**Entries:**

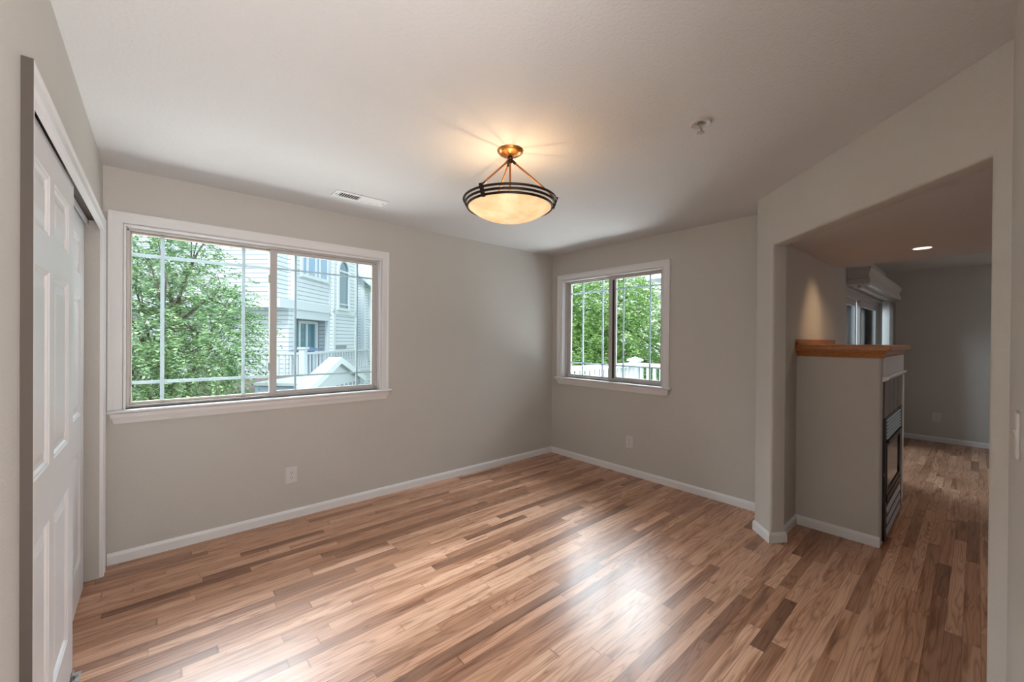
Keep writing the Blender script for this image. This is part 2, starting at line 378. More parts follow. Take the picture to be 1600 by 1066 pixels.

...

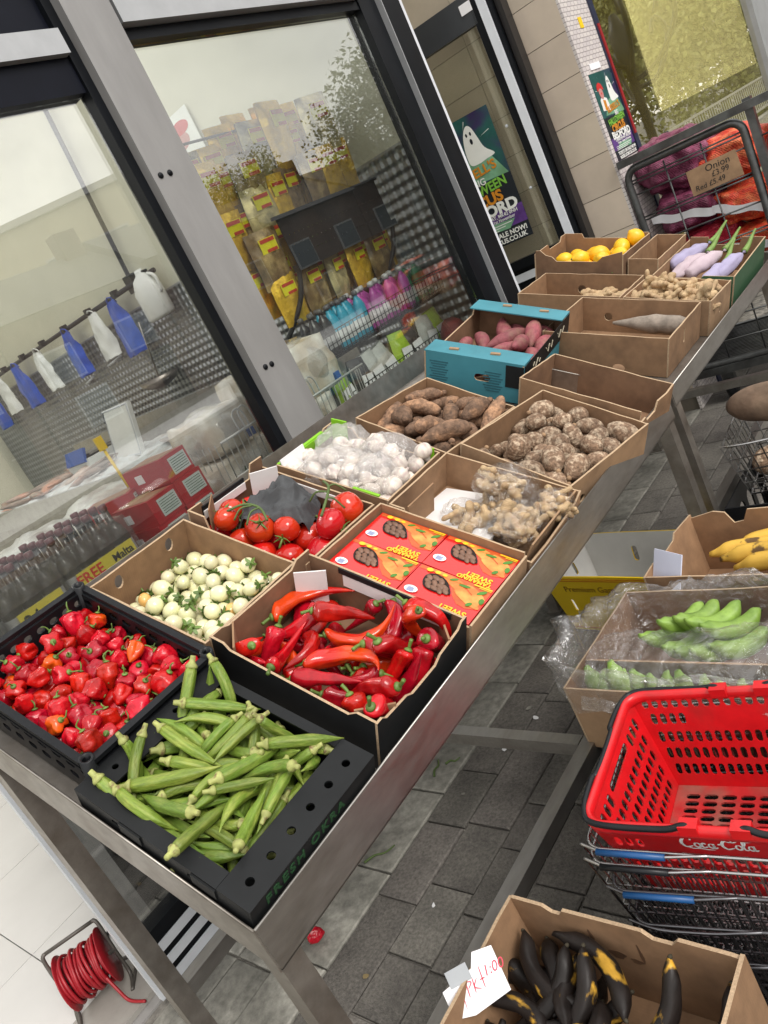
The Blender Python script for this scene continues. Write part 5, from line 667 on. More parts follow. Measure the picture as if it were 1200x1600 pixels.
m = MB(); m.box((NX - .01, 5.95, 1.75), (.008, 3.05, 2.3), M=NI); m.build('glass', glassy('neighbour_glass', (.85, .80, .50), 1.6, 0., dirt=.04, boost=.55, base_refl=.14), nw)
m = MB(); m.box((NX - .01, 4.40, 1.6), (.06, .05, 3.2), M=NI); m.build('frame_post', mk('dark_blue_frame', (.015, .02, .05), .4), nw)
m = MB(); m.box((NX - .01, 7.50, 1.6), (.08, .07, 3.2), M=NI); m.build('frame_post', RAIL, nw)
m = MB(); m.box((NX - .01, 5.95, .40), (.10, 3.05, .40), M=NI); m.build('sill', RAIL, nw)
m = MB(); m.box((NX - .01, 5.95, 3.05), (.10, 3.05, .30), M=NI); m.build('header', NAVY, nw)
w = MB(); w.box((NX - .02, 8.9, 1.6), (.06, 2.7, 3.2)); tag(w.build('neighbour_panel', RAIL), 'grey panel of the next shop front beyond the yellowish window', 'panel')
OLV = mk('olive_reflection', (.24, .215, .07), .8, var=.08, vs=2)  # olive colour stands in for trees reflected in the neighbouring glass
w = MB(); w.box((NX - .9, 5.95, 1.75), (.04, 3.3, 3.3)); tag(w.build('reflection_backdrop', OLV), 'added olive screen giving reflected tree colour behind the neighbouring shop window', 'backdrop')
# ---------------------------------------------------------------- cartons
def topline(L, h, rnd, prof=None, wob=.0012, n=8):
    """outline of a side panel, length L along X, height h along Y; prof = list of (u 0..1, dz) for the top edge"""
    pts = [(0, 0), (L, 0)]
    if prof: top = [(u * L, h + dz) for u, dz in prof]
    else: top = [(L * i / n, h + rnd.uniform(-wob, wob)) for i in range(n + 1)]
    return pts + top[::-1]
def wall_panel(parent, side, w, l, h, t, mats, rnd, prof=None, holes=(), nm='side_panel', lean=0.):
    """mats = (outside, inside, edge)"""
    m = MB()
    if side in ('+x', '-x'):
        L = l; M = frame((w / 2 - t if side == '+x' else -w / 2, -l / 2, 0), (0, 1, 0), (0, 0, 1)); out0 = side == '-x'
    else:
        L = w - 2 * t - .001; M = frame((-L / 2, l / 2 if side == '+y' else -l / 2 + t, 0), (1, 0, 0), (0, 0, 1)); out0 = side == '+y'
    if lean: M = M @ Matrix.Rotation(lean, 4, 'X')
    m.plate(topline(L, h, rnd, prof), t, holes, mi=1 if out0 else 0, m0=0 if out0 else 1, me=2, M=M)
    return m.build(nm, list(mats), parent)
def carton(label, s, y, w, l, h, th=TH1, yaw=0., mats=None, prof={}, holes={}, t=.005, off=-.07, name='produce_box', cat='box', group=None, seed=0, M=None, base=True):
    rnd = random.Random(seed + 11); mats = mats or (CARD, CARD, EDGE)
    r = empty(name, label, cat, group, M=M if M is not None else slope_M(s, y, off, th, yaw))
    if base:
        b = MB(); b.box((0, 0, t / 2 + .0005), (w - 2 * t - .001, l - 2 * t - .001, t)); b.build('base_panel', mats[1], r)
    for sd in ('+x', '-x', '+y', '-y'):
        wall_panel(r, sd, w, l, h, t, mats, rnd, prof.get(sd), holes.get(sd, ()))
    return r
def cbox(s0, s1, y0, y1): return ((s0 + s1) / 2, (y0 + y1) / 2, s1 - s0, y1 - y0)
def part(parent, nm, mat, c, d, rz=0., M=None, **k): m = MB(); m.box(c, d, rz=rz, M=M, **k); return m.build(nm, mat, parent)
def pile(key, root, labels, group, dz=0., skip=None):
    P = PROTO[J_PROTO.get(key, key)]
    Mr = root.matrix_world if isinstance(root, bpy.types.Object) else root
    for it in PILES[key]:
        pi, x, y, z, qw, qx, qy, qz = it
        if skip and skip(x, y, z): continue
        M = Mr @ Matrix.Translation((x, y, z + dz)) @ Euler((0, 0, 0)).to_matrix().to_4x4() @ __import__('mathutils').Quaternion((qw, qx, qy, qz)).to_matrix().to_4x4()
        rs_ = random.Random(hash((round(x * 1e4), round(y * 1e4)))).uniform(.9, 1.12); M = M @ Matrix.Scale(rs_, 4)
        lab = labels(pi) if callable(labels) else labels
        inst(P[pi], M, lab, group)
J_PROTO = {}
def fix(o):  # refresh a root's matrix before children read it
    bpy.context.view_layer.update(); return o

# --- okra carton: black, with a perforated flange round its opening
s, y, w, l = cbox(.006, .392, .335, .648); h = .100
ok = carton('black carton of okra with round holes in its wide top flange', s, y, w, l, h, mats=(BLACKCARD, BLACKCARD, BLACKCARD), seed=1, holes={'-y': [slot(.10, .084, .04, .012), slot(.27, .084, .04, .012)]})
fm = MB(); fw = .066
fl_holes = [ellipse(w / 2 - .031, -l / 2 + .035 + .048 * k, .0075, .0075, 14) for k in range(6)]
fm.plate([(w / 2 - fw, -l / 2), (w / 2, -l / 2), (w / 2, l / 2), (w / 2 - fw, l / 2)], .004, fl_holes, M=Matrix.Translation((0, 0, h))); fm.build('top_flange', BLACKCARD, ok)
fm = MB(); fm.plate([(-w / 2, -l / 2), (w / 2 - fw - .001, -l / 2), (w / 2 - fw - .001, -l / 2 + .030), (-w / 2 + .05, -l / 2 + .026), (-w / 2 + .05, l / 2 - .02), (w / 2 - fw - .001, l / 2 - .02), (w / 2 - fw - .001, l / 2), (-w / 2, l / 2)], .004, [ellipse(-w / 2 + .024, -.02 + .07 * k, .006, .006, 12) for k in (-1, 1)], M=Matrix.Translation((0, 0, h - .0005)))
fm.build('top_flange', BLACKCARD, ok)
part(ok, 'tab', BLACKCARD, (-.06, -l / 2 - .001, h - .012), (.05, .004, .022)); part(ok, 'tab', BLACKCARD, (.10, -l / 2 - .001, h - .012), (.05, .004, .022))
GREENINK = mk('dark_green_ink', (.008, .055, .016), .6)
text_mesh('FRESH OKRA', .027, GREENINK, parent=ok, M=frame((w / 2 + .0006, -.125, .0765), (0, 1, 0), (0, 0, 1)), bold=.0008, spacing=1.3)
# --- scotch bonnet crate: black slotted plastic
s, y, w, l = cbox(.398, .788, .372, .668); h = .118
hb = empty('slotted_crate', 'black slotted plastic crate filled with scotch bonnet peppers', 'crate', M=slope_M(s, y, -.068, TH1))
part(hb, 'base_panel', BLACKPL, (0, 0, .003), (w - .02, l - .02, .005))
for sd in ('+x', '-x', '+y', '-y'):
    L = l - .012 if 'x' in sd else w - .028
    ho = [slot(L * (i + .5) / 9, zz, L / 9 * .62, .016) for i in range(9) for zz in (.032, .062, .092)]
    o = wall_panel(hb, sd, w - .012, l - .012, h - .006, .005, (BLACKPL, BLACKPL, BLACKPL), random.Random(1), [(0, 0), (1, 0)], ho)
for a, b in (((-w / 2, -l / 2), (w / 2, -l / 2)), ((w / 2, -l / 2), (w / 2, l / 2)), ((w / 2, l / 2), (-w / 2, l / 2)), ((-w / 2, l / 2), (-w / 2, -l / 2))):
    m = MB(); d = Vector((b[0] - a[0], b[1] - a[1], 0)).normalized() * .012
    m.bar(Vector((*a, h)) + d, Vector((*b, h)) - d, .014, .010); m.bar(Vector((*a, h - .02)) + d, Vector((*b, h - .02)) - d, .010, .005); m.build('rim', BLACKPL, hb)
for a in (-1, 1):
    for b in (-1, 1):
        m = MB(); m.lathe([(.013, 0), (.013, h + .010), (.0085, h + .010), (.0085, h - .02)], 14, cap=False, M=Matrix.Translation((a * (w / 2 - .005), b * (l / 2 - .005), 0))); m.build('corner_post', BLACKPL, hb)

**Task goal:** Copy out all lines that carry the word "this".

**Task output:**
Keep writing the Blender script for this image. This is part 2, starting at line 378. More parts follow. Take the picture to be 1600 by 1066 pixels.
The Blender Python script for this scene continues. Write part 5, from line 667 on. More parts follow. Measure the picture as if it were 1200x1600 pixels.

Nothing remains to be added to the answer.